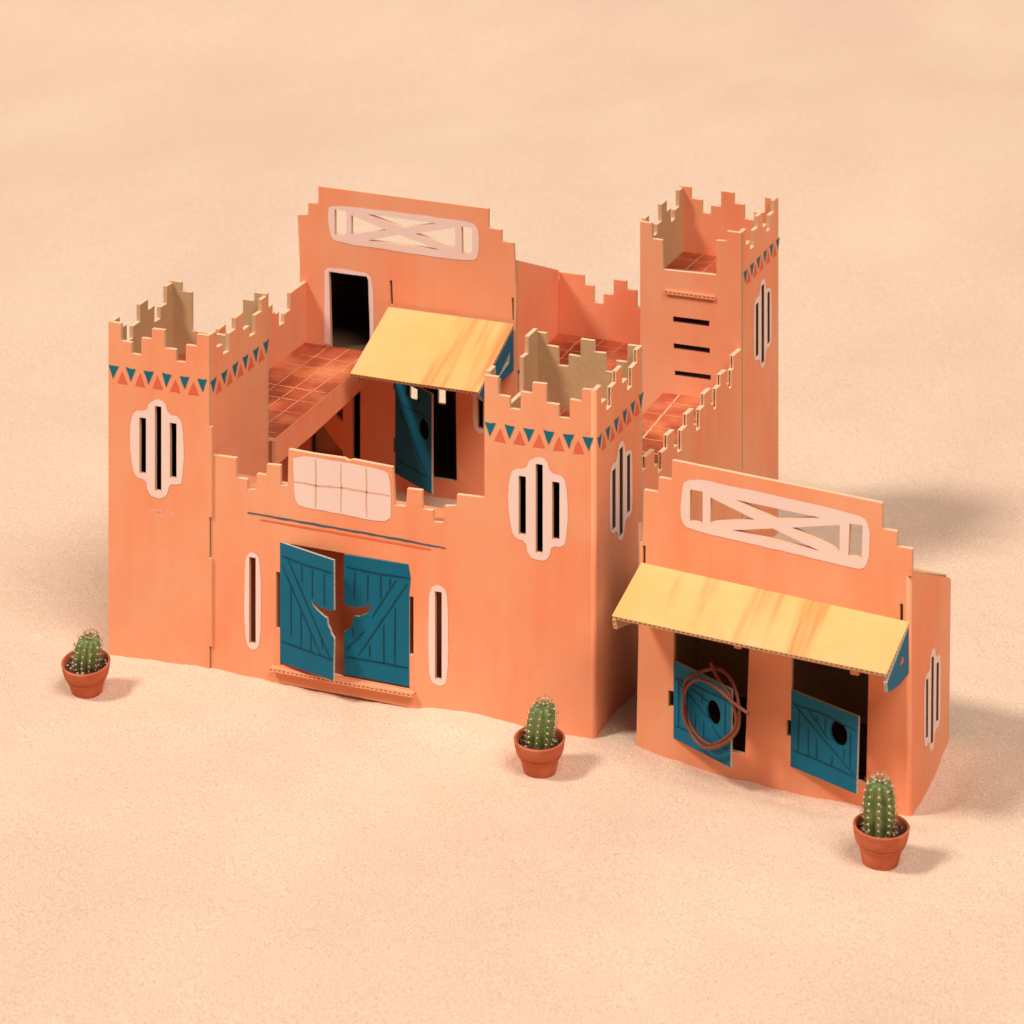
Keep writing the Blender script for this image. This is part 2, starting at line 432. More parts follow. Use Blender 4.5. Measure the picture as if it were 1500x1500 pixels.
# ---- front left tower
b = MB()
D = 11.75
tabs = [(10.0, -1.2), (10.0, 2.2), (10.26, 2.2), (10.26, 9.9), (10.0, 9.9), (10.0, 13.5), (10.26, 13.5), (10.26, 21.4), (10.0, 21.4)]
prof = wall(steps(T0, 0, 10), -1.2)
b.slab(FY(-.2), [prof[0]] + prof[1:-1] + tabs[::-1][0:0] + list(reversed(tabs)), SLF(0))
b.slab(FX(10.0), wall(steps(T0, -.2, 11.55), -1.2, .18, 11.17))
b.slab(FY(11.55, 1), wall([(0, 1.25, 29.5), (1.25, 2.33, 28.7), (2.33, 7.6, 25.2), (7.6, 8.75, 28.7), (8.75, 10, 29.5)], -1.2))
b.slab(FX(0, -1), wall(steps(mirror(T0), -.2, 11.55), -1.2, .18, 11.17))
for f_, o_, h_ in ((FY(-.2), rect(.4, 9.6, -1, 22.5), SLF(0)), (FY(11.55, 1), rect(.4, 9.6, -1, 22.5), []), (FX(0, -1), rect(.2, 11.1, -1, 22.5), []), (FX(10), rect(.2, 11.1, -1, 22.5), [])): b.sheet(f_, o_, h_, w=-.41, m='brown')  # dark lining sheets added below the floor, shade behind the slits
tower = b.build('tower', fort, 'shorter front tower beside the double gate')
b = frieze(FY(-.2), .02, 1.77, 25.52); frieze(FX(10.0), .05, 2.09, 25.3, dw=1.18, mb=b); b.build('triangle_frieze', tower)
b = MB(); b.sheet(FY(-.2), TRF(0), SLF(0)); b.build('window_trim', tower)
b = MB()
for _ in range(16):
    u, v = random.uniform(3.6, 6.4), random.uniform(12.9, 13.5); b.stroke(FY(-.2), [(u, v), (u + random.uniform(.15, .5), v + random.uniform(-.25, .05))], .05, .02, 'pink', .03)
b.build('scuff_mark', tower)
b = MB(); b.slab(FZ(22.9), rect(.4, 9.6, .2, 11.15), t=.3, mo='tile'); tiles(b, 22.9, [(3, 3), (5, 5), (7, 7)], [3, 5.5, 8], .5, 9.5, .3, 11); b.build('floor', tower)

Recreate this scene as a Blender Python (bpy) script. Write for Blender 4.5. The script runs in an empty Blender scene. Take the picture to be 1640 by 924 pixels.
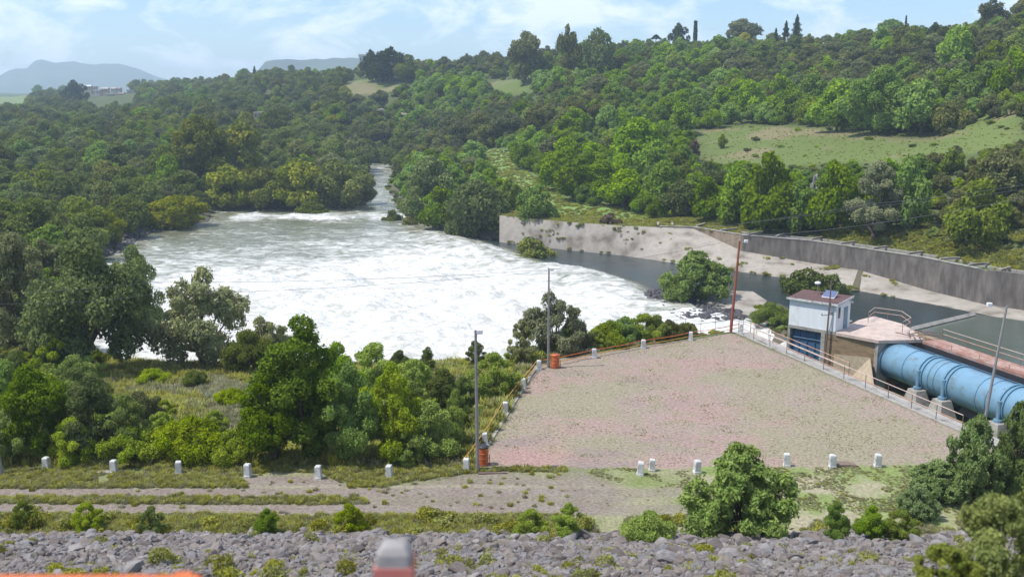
***
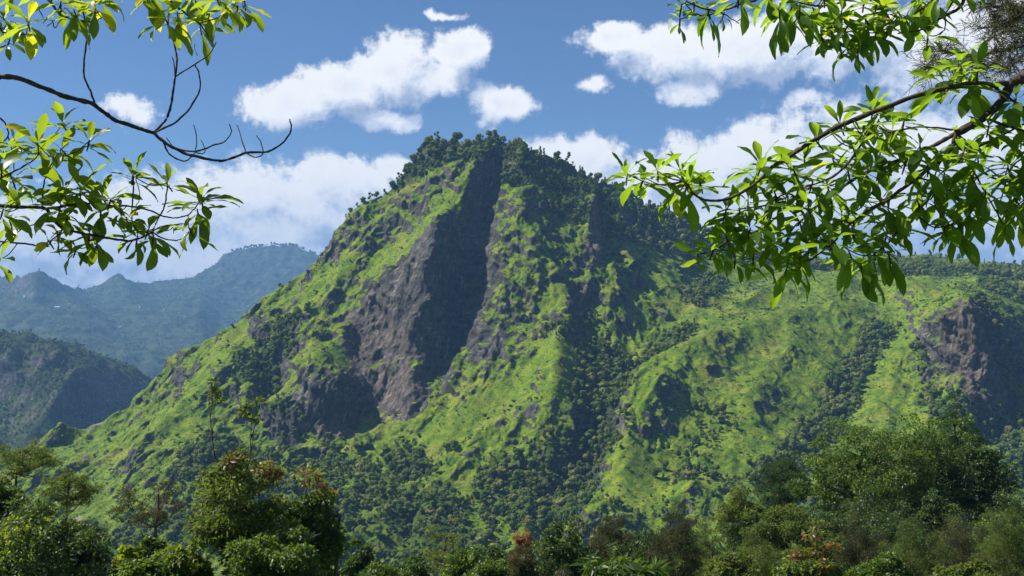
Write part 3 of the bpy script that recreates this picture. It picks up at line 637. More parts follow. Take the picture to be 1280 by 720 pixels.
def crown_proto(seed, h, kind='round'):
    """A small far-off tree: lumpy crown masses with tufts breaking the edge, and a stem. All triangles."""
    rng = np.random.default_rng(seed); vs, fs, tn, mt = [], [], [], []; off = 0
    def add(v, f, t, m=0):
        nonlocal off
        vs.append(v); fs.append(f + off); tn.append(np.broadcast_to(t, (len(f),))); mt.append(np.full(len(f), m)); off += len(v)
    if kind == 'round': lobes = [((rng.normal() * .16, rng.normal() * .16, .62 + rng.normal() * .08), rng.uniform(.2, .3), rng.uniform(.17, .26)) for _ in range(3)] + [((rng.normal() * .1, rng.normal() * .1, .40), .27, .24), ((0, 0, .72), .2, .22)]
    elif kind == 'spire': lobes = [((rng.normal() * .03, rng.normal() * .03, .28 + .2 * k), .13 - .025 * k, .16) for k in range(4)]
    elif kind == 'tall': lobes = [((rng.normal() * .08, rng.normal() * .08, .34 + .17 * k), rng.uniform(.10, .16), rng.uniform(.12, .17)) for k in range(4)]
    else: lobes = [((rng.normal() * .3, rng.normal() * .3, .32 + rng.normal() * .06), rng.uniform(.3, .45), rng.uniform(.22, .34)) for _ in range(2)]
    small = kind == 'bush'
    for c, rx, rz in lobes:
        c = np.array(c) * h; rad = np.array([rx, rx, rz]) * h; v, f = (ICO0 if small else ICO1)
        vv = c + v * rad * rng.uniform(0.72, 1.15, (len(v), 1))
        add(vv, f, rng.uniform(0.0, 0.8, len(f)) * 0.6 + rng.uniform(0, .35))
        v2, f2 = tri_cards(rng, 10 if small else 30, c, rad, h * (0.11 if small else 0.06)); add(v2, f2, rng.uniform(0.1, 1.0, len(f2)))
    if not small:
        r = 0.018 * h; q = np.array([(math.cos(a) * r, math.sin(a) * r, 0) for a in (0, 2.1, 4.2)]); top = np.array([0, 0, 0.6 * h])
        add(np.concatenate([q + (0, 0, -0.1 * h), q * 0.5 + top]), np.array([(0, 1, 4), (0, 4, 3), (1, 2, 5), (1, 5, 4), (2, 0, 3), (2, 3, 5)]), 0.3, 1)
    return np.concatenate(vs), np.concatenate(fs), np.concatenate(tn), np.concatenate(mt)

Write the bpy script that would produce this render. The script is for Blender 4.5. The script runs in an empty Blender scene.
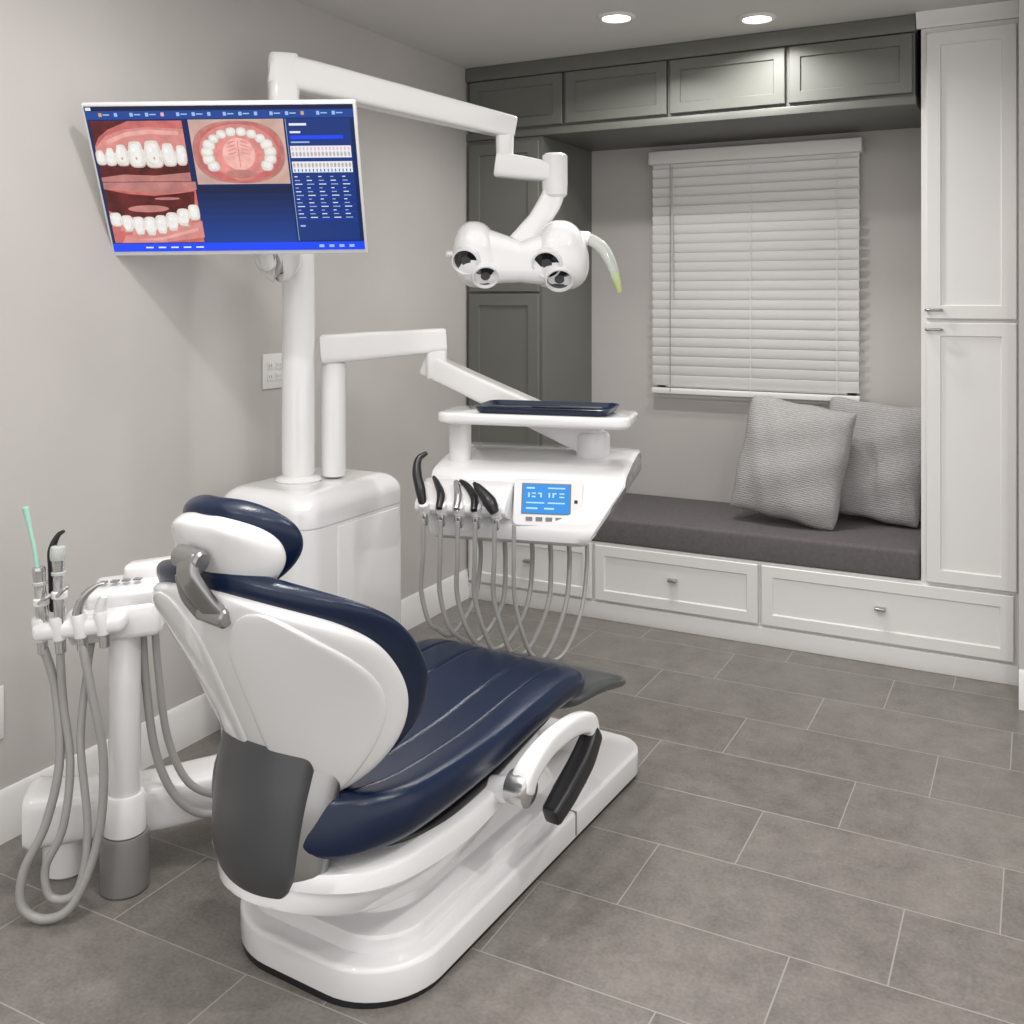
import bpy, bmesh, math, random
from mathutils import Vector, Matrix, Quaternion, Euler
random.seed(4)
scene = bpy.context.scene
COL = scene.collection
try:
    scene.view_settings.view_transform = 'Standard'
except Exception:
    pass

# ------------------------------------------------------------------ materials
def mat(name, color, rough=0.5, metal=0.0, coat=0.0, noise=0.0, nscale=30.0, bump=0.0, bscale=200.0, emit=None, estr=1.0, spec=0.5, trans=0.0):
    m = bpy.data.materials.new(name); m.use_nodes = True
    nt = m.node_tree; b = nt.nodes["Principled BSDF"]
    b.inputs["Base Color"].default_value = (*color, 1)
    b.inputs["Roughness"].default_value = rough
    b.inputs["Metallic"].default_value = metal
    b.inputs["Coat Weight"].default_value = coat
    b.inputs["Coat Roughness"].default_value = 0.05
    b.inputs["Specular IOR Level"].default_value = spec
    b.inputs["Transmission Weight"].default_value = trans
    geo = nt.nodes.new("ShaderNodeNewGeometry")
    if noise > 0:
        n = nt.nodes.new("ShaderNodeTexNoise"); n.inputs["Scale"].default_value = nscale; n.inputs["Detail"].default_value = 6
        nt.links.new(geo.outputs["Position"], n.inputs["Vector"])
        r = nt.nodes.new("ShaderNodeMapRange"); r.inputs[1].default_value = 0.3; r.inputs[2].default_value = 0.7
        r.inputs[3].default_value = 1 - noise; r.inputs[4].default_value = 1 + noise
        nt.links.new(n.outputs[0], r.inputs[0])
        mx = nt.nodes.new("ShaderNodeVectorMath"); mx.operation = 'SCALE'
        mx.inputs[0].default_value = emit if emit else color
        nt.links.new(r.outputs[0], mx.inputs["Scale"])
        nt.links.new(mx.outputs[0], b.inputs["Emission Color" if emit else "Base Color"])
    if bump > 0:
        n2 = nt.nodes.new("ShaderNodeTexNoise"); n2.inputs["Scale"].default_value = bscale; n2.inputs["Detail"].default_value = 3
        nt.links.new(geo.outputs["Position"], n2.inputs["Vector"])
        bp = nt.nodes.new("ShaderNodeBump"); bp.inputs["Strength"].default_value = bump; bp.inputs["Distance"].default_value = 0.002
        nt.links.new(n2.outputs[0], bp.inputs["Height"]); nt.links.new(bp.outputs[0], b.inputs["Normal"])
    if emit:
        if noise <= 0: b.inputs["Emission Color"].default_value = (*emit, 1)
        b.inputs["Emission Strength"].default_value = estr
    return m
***
Your goal:
Print exactly the run of lines that starts at the line with "Keep writing the" and ends at the line with "Recreate this scene". Leave out every other line.

Solution below:
Keep writing the Blender script for this image. This is part 2, starting at line 432. More parts follow. Use Blender 4.5. Measure the picture as if it were 1500x1500 pixels.
# ---- front left tower
b = MB()
D = 11.75
tabs = [(10.0, -1.2), (10.0, 2.2), (10.26, 2.2), (10.26, 9.9), (10.0, 9.9), (10.0, 13.5), (10.26, 13.5), (10.26, 21.4), (10.0, 21.4)]
prof = wall(steps(T0, 0, 10), -1.2)
b.slab(FY(-.2), [prof[0]] + prof[1:-1] + tabs[::-1][0:0] + list(reversed(tabs)), SLF(0))
b.slab(FX(10.0), wall(steps(T0, -.2, 11.55), -1.2, .18, 11.17))
b.slab(FY(11.55, 1), wall([(0, 1.25, 29.5), (1.25, 2.33, 28.7), (2.33, 7.6, 25.2), (7.6, 8.75, 28.7), (8.75, 10, 29.5)], -1.2))
b.slab(FX(0, -1), wall(steps(mirror(T0), -.2, 11.55), -1.2, .18, 11.17))
for f_, o_, h_ in ((FY(-.2), rect(.4, 9.6, -1, 22.5), SLF(0)), (FY(11.55, 1), rect(.4, 9.6, -1, 22.5), []), (FX(0, -1), rect(.2, 11.1, -1, 22.5), []), (FX(10), rect(.2, 11.1, -1, 22.5), [])): b.sheet(f_, o_, h_, w=-.41, m='brown')  # dark lining sheets added below the floor, shade behind the slits
tower = b.build('tower', fort, 'shorter front tower beside the double gate')
b = frieze(FY(-.2), .02, 1.77, 25.52); frieze(FX(10.0), .05, 2.09, 25.3, dw=1.18, mb=b); b.build('triangle_frieze', tower)
b = MB(); b.sheet(FY(-.2), TRF(0), SLF(0)); b.build('window_trim', tower)
b = MB()
for _ in range(16):
    u, v = random.uniform(3.6, 6.4), random.uniform(12.9, 13.5); b.stroke(FY(-.2), [(u, v), (u + random.uniform(.15, .5), v + random.uniform(-.25, .05))], .05, .02, 'pink', .03)
b.build('scuff_mark', tower)
b = MB(); b.slab(FZ(22.9), rect(.4, 9.6, .2, 11.15), t=.3, mo='tile'); tiles(b, 22.9, [(3, 3), (5, 5), (7, 7)], [3, 5.5, 8], .5, 9.5, .3, 11); b.build('floor', tower)

Recreate this scene as a Blender Python (bpy) script. Write for Blender 4.5. The script runs in an empty Blender scene. Take the picture to be 1640 by 924 pixels.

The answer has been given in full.